I'm not sure where the counter-missile comes in. If I'm understanding you correctly, the suggestion is that counter-missiles are slower than shipkillers, which would simplify the targeting solution for the kinetic slug. The problem is that counter-missiles don't have room for a slug and its propelling nuclear weapon. Even if they did, their acceleration rate is actually higher than that of a standard missile. Their endurance is much lower, because of their overpowered drives, so their effective range is also lower than that of a standard shipkiller. Even against something like a LAC, where type-[on]-type combat is probably going to take place at shorter ranges, I can't see anyone in the Honorverse giving up the range of a standard shipkiller in order to use magazine space on something as problematical, at best, as this weapon.
As far as the effectiveness of a "down-the-throat" attack on a major combatant, the particle shielding definitely would present difficulties. I'd have to run the numbers, but the particle shielding is basically designed to handle collisions with solid objects massing up to about two metric tons at velocities of up to 60% of light-speed. More massive objects can be dealt with it lower velocities, and as the velocity rises above .6c, the size of the object the system can handle goes down. There is, however, a reason warships mount massively redundant point defense to cover the bow-aspect of their wedges, and a reason besides the need to engage an enemy vessel for mounting the most powerful chase weapons possible and mounting them in multiple numbers, instead of simply settling for the biggest, nastiest spinal mount weapon you can cram in.
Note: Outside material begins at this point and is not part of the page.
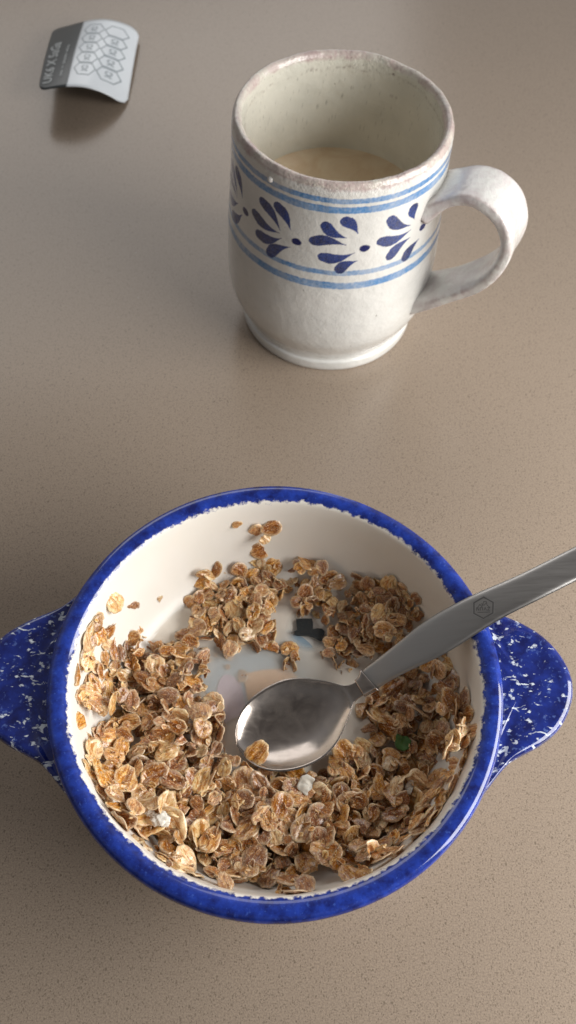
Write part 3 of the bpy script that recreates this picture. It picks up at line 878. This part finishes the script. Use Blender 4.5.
# heaps: px, py, radius, height (mm) of the pile above the base, zone
Z = [
 (128, 668, 20, 3.0, 'left'), (150, 690, 34, 7, 'left'), (185, 668, 24, 6, 'left'), (178, 720, 42, 9, 'left'), (135, 735, 34, 7.5, 'left'), (205, 765, 30, 7.5, 'left'),
 (196, 640, 13, 3.5, 'left'), (115, 700, 20, 3, 'left'), (178, 650, 16, 4.5, 'left'),
 (150, 790, 44, 9, 'front'), (200, 815, 48, 10, 'front'), (255, 825, 52, 10, 'front'), (310, 825, 52, 9, 'front'), (355, 815, 48, 8, 'front'), (245, 790, 30, 7, 'front'),
 (120, 770, 26, 5, 'front'), (230, 862, 26, 6, 'front'), (290, 868, 28, 6, 'front'), (350, 850, 28, 5, 'front'), (180, 850, 22, 6, 'front'),
 (390, 800, 34, 4.5, 'front'), (395, 760, 30, 5, 'right'), (360, 775, 28, 6, 'right'), (410, 725, 34, 5.5, 'right'), (385, 715, 26, 6, 'right'), (435, 690, 24, 5, 'right'), (445, 725, 24, 3.5, 'right'), (462, 710, 12, 2.5, 'right'), (462, 745, 10, 2.5, 'right'), (430, 665, 18, 4, 'right'), (432, 770, 20, 2.5, 'right'), (400, 685, 22, 5, 'right'), (418, 805, 20, 2.5, 'right'),
 (218, 580, 16, 3.5, 'centre'), (205, 600, 12, 3, 'centre'), (228, 605, 24, 5, 'centre'), (250, 618, 24, 6, 'centre'), (236, 632, 22, 5, 'centre'), (262, 640, 13, 3.5, 'centre'), (262, 600, 14, 3.5, 'centre'), (248, 568, 7, 2, 'centre'), (214, 626, 12, 3.5, 'centre'), (290, 655, 11, 2.5, 'centre'), (265, 572, 8, 2, 'centre'), (281, 590, 10, 3, 'centre'),
 (298, 578, 15, 4, 'back'), (318, 598, 18, 4.5, 'back'), (300, 605, 10, 3, 'back'), (352, 588, 13, 4.5, 'back'), (368, 602, 22, 6, 'back'), (392, 598, 14, 4, 'back'), (375, 622, 24, 6, 'back'), (402, 618, 17, 4, 'back'), (348, 612, 14, 4, 'back'), (345, 650, 17, 4, 'back'), (360, 645, 16, 4.5, 'back'), (338, 630, 8, 2.5, 'back'), (390, 640, 14, 4, 'back'), (330, 655, 8, 2.5, 'back'),
 (240, 585, 16, 3, 'centre'), (205, 618, 16, 3.5, 'centre'), (190, 612, 10, 2.5, 'centre'), (275, 575, 12, 2.5, 'centre'), (252, 600, 22, 5.5, 'centre'), (312, 582, 16, 4, 'back'), (334, 592, 15, 4, 'back'), (336, 612, 13, 3.5, 'back'), (358, 625, 22, 5.5, 'back'), (385, 605, 24, 6, 'back'), (408, 604, 12, 3, 'back'), (414, 628, 12, 3, 'back'), (345, 668, 10, 2.5, 'back'), (440, 745, 16, 3, 'right'), (450, 770, 12, 2.5, 'right'), (438, 790, 14, 3, 'right'), (415, 820, 18, 3.5, 'front'), (385, 845, 18, 4, 'front'), (160, 660, 18, 4.5, 'left'), (140, 650, 14, 3, 'left'), (100, 690, 16, 2.5, 'wall'), (104, 770, 16, 3, 'wall'), (118, 795, 16, 3.5, 'wall'),
 (98, 628, 9, 1.5, 'wall'), (95, 660, 14, 1.8, 'wall'), (88, 700, 12, 1.6, 'wall'), (98, 740, 13, 1.8, 'wall'), (112, 650, 12, 2., 'wall'),
]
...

When an object too large for the particle shielding to deal with turns up, it is automatically engaged by the ship's point defense and -- if the ship has been cleared for action -- its chase energy weapons, as well. And the fire control on those systems is designed to engage targets coming in at better than 80% of light-speed. and they're also designed to begin engaging them at ranges in excess of 200,000 kilometers. So, I doubt that you'd be able to get your warhead close enough to score a hit before detonating, even if the slug were massive enough to punch through the particle shielding in the first place. Obviously, you'd have a better shot at scoring a hit with an "up-the-kilt" shot, where the particle shielding wouldn't be a factor except for the minor point that the after end of the ship is designed to be the forward end of the ship when the vessel is decelerating. Which means -- you guessed it -- that the stern hammerhead is equipped with exactly the same sort of massively redundant, space debris-killing energy weapons and particle shielding as the bow. So, if this sort of weapon was known to be out there, the Skipper would simply be sure that he had his particle shielding up at both ends of his wedge, and his debris-zapping armament would do the rest.
Given the size and expense of a MDM, I can't see anyone mounting this type of warhead on one of them. If it were practical to put it on something the size of a counter-missile (which I don't believe it would be) and if it were possible to generate a hit (which I don't believe it would be very often), then someone particularly fond of gadgets might carry a few of them in his magazines. I can't imagine why, given that the chances of actually hurting someone with it are so remote, and no one in an Honorverse navy would throw away a delivery system which could get a laser head into effective standoff attack range on it.